Après un succès de curiosité le premier jour, la vente de L’Imprévu n’a cessé de diminuer rapidement. En outre, le nouveau quotidien n’a guère pris de lecteurs aux autres journaux parisiens, à peine au Quotidien de Paris et moins encore à Libération, journaux dont la formule se rapproche le plus de celle de L’Imprévu. Autres phénomènes de presse qui ressortent de ce tableau des ventes à Paris (à l’exclusion des bibliothèques de gare et de métro) : la poussée de vente les jours de tiercé pour les quotidiens qui lui accordent une large place, et, d’autre part la vente plus importante des journaux du soir qui le vendredi 31, ont eu la primeur du remaniement ministériel : le vendredi d’avant, le 24, Le Monde avait vendu à Paris 124 165 exemplaires et France-soir 240 600.Enfin, on note la baisse traditionnelle de ventes des journaux le samedi, en particulier pour ceux dont la mise en place a lieu l’après-midi ou qui ne parlent pas du tiercé.

Le quotidien L’Imprévu, dont le premier numéro avait paru le 27 janvier après une campagne de lancement assez ambitieuse, a décidé de se saborder moins de deux semaines après sa naissance.

Ses directeurs, MM. Michel Butel et Bernard-Henri Lévy, déclarent dans un communiqué : « Les animateurs du journal ont maintes fois répété qu’ils ne se reconnaissaient d’autre contrat, politique et moral, que celui qu’ils passaient avec leurs lecteurs. L’échec des ventes après onze jours de parution est là pour le prouver : ce contrat, les lecteurs l’ont rompu ; mais nous n’en avions pas nous-mêmes tenu toutes les promesses, tant sur le plan rédactionnel que sur le plan technique. Il fallait tirer les conséquences de cet échec, qui serviront de tremplin à la reparution de L’Imprévu dans des conditions toutes différentes. »

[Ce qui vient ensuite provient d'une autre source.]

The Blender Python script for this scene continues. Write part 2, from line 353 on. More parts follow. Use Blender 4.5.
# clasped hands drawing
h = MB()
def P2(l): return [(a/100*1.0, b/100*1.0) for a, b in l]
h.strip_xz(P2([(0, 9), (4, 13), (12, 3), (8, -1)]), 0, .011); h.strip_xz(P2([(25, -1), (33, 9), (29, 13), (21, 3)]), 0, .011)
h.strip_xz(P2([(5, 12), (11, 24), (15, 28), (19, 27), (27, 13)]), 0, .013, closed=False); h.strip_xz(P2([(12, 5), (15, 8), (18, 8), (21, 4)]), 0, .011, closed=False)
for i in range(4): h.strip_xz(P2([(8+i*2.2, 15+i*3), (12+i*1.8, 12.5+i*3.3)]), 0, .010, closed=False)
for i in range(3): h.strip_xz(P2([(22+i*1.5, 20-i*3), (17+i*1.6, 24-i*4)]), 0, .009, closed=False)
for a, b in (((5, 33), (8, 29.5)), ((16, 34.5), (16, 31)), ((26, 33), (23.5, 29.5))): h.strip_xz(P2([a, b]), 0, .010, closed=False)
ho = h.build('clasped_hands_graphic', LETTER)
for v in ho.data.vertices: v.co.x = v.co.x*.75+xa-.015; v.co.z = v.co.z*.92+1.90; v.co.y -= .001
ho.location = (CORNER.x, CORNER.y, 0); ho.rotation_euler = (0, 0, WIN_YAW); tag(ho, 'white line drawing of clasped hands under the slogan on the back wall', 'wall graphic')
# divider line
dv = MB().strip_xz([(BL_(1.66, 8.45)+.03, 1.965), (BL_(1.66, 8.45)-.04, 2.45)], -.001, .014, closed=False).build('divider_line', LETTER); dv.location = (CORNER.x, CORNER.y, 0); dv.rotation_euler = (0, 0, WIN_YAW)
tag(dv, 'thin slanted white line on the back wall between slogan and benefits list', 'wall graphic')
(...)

Dans son dernier numéro, publié vendredi 7 février, L’Imprévu écrit : « Nous avions dit qu’un journal c’est un club, un club de lecteurs et de rédacteurs : le club est exsangue aujourd’hui, il ne reste qu’à le disperser. Nous avions annoncé enfin qu’un journal ne devait vivre que sur ses ventes réelles, qu’il ne pouvait compter que sur ses propres forces, qu’à moins de trente mille lecteurs L’Imprévu devrait disparaître : nous sommes loin de ces trente mille lecteurs, L’Imprévu doit disparaître. Nous avons fait des promesses, nous n’avons pas su les tenir. Nous avons fait des paris, nous les avons ratés… »

M. Bernard-Henri Lévy, dont le père a financé le lancement de L’Imprévu, a précisé qu’il ne renonçait pas pour autant au projet d’un quotidien. Le fait, au contraire, d’arrêter l’expérience manquée de L’Imprévu, avant d’avoir épuisé toutes les ressources financières dont il disposait, laisse présager une nouvelle tentative dans un avenir plus ou moins rapproché.